Olimpijczyk pobity. Koniec marzeń o igrzyskach?
Wioślarz Mikołaj Burda doznał urazu głowy i padł nieprzytomny po tym, jak został uderzony w jednym z nocnych lokali w centrum Torunia.
2012-03-12, 12:11
Zobacz galerię DZIEŃ NA ZDJĘCIACH >>>
30-letni wioślarz RTW Lotto/Bydgostii/WSG wraz z żoną w sobotnią noc uczestniczył w spotkaniu w klubie przy ul. Chełmińskiej. Jak informuje "Express Bydgoski", około godz. 4.00 prawdopodobnie został zaatakowany i uderzony. Upadł i uderzył się w głowę. Stracił przytomność. Sam niewiele pamięta zdarzenie. Policja, która otrzymała zgłoszenie, bada sprawę.
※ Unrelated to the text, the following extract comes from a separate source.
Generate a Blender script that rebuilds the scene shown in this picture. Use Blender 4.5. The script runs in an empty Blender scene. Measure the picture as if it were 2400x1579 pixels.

Burda został przewieziony do szpitala. Odzyskał przytomność. Na poniedziałek lekarze zaplanowali prześwietlenie czaszki.
Wskutek zdarzenia Burda nie mógł polecieć w poniedziałek z partnerami z osady na obóz do Lago Azul w Portugalii, będący elementem przygotowań do startu w igrzyskach olimpijskich w Londynie. Wioślarze z ósemki mają tam walczyć o pierwszy historyczny medal w tej konkurencji dla Polski.